The state must also grapple with a pension crisis — and this year’s budget did not include any meaningful efforts to reform the system. The budget funds the full $10.1 billion required by state law to bring the $140 billion in long-term pension debt to 90% funding by the year 2045.

Pritzker included a pension reform proposal in his February budget, which would add another few years onto the “ramp” of increasing payments into the funds — but bring the state’s pension systems to 100% funding by 2048. Lawmakers did not include that proposal in this year’s budget.

“I certainly will make sure that it gets a hearing, and I expect that we’ll be able to do something that will put us in even better fiscal shape than we already are in,” Pritzker said.

Republicans have repeatedly derided the budget, saying Democrats are adding new programs that the state can’t afford, instead of making meaningful cuts that will ultimately help taxpayers. They also feel left out of the process, with the supermajority — and Pritzker’s office — taking control of budget priorities.
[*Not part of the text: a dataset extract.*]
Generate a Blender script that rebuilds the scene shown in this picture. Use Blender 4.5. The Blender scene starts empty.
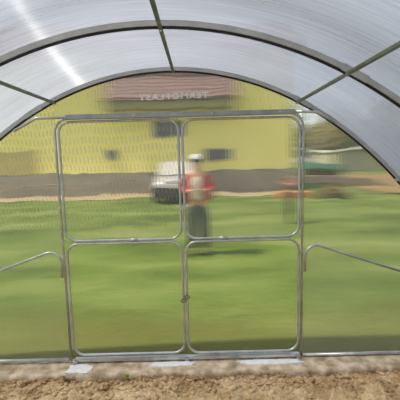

There were also partisan potshots. In both the House and Senate debates, Republicans cited the budget’s inclusion of $182 million in funding for migrants and $440 million in health care costs for undocumented people as proof that the budget prioritizes noncitizens.. Illinois Republican leader John Curran, Downers Grove, on Wednesday accused Pritzker of raising taxes on “Illinois families and businesses to pay for the migrant crisis.”

“In six short years, Gov. Pritzker has raised the cost of state government by over 30% and expanded noncitizen spending from a few million dollars per year to nearly a billion dollars per year today,” Curran said. “It is grossly unfair for Gov. Pritzker to raise taxes on Illinois families and businesses to pay for the migrant crisis he created.”

For its part, the governor’s office said the budget includes tax benefits for businesses, including the change in net operating loss deductions for corporations that is more generous for businesses in that it will allow up to $500,000 in losses to carry over, which will result in tax savings. It also cites the franchise tax repeal, which the governor has increased four times since 2020.

A business and development package cleared by lawmakers will extend the state’s research and development tax credit until 2032, create a tax credit for quantum companies and extend the Economic Development for a Growing Economy, or EDGE, tax credit from 10 to 15 years.

The budget implementation and the revenue bills must be signed before the fiscal year begins July 1.